_DIRECTIVE_
Line by line, reproduce exactly the beginning of the listing below, ending with the line that contains "bmesh.ops.transform(t, matrix=MS, verts=t.verts);" and adding nothing.

--- start STORED DATA ---

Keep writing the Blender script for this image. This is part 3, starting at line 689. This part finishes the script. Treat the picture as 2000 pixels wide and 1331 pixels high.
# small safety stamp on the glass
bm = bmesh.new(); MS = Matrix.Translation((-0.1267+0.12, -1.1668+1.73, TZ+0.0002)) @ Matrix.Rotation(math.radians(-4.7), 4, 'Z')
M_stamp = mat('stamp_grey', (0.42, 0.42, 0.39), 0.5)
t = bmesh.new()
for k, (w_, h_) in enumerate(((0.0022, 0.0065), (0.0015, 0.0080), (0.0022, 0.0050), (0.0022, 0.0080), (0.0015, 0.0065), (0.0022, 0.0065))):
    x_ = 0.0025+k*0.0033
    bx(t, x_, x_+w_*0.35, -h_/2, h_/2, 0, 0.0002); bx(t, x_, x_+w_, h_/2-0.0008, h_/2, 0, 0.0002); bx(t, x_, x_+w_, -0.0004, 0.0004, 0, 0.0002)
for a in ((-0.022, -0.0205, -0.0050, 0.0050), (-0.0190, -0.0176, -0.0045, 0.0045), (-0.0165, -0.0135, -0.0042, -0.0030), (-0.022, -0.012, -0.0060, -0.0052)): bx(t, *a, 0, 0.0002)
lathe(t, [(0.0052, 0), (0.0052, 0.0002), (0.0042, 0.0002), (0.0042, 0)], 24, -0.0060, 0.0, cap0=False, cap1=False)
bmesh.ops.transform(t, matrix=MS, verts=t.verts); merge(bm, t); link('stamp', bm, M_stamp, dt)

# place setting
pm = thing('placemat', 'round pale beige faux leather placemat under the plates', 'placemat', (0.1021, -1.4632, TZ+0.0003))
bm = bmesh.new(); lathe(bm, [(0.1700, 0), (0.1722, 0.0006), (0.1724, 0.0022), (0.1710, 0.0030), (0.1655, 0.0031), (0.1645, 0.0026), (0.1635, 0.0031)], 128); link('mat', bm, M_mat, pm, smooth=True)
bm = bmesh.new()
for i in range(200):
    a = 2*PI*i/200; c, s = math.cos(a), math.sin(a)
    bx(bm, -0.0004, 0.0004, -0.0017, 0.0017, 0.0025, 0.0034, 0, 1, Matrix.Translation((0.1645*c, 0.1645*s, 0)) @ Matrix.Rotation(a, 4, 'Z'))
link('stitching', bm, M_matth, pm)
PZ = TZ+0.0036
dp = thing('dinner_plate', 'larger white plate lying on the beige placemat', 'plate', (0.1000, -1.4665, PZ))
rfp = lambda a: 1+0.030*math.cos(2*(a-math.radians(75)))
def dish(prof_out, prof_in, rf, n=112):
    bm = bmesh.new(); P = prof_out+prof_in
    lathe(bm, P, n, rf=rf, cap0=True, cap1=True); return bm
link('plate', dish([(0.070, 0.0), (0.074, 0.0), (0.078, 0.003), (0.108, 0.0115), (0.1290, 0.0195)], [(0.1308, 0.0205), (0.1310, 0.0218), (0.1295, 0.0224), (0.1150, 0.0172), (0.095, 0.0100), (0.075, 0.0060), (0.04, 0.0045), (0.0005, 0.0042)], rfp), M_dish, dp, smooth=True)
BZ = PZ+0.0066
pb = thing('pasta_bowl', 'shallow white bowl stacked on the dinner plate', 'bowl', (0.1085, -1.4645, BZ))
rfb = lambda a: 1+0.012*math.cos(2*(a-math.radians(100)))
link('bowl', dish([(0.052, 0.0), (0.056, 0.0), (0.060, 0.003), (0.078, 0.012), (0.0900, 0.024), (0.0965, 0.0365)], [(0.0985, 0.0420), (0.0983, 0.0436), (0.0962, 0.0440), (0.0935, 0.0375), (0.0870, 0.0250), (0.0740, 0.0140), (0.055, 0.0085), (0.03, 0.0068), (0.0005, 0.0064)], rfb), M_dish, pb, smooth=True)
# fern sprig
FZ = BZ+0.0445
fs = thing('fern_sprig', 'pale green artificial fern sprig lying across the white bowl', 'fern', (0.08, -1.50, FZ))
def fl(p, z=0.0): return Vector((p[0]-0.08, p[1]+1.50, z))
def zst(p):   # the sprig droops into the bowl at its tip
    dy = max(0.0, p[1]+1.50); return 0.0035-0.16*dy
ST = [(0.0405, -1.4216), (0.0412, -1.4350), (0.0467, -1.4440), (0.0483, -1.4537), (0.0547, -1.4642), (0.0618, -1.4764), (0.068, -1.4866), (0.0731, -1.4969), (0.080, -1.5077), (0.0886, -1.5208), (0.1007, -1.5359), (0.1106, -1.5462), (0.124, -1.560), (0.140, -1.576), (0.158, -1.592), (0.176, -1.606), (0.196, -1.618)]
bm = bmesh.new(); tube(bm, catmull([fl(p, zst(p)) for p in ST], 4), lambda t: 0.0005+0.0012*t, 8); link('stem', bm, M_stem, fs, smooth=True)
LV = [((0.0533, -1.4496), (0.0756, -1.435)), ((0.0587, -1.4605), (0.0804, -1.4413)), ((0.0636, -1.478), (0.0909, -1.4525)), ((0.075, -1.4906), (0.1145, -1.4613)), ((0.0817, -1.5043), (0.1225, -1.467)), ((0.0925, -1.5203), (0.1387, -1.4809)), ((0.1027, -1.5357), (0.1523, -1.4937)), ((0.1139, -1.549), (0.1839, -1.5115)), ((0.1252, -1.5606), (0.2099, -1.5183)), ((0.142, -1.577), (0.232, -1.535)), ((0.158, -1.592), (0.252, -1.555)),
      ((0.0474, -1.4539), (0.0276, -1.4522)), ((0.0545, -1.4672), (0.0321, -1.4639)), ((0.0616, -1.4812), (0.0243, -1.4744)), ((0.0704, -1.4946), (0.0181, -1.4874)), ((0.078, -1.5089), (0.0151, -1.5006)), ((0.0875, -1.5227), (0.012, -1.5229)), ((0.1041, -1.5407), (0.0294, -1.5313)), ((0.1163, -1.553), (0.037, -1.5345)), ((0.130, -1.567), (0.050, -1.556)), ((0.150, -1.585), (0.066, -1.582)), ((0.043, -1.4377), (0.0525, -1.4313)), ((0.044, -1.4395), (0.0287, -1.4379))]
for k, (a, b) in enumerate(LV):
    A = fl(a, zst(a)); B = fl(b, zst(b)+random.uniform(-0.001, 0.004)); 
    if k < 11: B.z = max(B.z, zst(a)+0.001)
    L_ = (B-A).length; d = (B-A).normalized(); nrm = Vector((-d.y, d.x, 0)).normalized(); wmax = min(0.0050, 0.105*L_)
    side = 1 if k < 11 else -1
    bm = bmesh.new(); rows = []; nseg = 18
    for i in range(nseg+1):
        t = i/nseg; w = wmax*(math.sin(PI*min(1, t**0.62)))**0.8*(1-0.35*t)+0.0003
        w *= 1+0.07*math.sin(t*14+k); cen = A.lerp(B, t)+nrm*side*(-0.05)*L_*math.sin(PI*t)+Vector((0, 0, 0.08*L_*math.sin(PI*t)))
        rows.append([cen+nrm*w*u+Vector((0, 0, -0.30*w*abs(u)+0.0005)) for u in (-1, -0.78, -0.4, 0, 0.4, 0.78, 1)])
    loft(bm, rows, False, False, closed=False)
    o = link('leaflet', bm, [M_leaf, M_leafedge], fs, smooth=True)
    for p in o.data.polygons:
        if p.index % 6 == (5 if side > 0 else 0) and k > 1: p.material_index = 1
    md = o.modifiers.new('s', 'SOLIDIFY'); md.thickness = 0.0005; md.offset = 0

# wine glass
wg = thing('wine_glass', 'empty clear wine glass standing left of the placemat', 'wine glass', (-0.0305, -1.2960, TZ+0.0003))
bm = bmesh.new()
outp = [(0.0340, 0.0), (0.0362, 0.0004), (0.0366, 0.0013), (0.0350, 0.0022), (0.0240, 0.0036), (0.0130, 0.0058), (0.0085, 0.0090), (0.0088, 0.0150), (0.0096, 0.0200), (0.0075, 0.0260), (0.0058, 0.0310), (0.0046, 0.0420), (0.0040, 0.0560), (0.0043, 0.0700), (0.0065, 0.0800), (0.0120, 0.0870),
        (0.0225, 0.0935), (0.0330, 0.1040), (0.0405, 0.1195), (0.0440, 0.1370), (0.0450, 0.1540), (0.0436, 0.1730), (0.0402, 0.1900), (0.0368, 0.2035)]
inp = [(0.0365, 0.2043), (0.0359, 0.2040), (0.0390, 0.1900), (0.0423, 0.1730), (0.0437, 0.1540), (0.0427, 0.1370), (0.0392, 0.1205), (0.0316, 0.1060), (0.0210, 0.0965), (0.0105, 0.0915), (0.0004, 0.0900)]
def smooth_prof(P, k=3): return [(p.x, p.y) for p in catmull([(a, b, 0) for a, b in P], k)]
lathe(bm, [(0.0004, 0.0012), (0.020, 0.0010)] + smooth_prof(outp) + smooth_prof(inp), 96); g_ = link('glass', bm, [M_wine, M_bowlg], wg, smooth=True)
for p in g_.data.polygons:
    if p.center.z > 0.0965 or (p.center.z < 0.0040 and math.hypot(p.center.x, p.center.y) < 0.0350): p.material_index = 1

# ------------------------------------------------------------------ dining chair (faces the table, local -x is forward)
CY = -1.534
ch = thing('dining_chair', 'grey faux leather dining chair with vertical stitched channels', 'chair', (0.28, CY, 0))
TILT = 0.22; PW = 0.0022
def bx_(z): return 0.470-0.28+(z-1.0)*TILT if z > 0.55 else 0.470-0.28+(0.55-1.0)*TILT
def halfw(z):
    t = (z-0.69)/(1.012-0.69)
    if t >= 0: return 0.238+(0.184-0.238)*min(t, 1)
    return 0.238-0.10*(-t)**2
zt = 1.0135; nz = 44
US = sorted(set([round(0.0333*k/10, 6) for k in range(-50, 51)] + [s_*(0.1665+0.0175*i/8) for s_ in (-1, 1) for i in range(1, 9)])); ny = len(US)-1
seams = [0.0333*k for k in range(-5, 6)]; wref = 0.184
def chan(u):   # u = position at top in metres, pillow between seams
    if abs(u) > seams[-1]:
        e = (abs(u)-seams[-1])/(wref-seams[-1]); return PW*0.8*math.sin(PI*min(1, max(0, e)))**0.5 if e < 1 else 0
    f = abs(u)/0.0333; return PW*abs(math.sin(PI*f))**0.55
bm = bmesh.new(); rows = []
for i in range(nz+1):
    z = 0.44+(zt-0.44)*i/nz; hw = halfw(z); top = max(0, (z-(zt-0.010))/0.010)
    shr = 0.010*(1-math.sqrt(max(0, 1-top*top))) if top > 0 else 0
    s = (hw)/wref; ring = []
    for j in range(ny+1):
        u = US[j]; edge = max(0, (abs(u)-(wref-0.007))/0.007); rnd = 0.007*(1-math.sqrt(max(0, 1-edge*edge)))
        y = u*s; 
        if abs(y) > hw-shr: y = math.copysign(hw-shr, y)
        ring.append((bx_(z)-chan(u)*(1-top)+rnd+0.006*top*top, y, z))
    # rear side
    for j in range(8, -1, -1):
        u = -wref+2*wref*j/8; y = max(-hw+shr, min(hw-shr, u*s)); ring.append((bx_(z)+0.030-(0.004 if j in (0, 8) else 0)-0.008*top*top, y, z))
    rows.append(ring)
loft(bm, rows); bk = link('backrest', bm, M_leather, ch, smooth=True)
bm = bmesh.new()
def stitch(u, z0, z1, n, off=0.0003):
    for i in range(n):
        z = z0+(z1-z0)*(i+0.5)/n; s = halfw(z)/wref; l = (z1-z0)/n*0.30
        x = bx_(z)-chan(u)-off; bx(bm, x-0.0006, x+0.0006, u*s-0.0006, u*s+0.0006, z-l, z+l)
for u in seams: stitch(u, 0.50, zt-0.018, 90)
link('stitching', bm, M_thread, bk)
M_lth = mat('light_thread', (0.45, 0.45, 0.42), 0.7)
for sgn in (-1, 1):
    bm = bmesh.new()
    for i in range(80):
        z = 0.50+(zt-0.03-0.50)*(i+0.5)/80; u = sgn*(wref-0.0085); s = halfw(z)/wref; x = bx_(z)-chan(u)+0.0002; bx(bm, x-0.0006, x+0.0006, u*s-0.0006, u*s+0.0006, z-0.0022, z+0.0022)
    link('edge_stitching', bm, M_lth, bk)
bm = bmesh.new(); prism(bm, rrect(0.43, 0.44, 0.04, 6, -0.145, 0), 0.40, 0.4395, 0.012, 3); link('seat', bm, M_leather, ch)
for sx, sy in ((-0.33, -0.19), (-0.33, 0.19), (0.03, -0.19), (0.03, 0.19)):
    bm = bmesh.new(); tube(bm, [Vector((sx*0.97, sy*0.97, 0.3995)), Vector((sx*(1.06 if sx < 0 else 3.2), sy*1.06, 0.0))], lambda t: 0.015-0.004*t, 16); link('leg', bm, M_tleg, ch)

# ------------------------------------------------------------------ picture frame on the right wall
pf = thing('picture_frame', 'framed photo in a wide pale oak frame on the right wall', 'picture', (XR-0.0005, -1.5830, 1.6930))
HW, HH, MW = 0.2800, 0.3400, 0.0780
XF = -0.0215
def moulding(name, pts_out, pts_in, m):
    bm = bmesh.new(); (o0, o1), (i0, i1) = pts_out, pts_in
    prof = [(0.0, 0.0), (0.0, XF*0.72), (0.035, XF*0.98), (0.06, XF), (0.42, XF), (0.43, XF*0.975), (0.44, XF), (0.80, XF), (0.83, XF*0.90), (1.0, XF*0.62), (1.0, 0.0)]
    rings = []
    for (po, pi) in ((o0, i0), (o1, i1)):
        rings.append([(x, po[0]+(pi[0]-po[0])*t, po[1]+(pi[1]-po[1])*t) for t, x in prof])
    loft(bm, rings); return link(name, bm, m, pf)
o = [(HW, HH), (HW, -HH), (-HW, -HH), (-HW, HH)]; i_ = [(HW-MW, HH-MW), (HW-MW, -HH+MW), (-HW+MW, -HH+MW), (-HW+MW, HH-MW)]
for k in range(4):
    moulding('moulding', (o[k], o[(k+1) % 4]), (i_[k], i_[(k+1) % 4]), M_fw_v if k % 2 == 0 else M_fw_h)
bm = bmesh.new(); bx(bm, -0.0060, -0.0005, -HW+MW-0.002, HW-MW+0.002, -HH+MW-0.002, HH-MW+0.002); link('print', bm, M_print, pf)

--- end STORED DATA ---

_COMPLETE RESPONSE_
Keep writing the Blender script for this image. This is part 3, starting at line 689. This part finishes the script. Treat the picture as 2000 pixels wide and 1331 pixels high.
# small safety stamp on the glass
bm = bmesh.new(); MS = Matrix.Translation((-0.1267+0.12, -1.1668+1.73, TZ+0.0002)) @ Matrix.Rotation(math.radians(-4.7), 4, 'Z')
M_stamp = mat('stamp_grey', (0.42, 0.42, 0.39), 0.5)
t = bmesh.new()
for k, (w_, h_) in enumerate(((0.0022, 0.0065), (0.0015, 0.0080), (0.0022, 0.0050), (0.0022, 0.0080), (0.0015, 0.0065), (0.0022, 0.0065))):
    x_ = 0.0025+k*0.0033
    bx(t, x_, x_+w_*0.35, -h_/2, h_/2, 0, 0.0002); bx(t, x_, x_+w_, h_/2-0.0008, h_/2, 0, 0.0002); bx(t, x_, x_+w_, -0.0004, 0.0004, 0, 0.0002)
for a in ((-0.022, -0.0205, -0.0050, 0.0050), (-0.0190, -0.0176, -0.0045, 0.0045), (-0.0165, -0.0135, -0.0042, -0.0030), (-0.022, -0.012, -0.0060, -0.0052)): bx(t, *a, 0, 0.0002)
lathe(t, [(0.0052, 0), (0.0052, 0.0002), (0.0042, 0.0002), (0.0042, 0)], 24, -0.0060, 0.0, cap0=False, cap1=False)
bmesh.ops.transform(t, matrix=MS, verts=t.verts); merge(bm, t); link('stamp', bm, M_stamp, dt)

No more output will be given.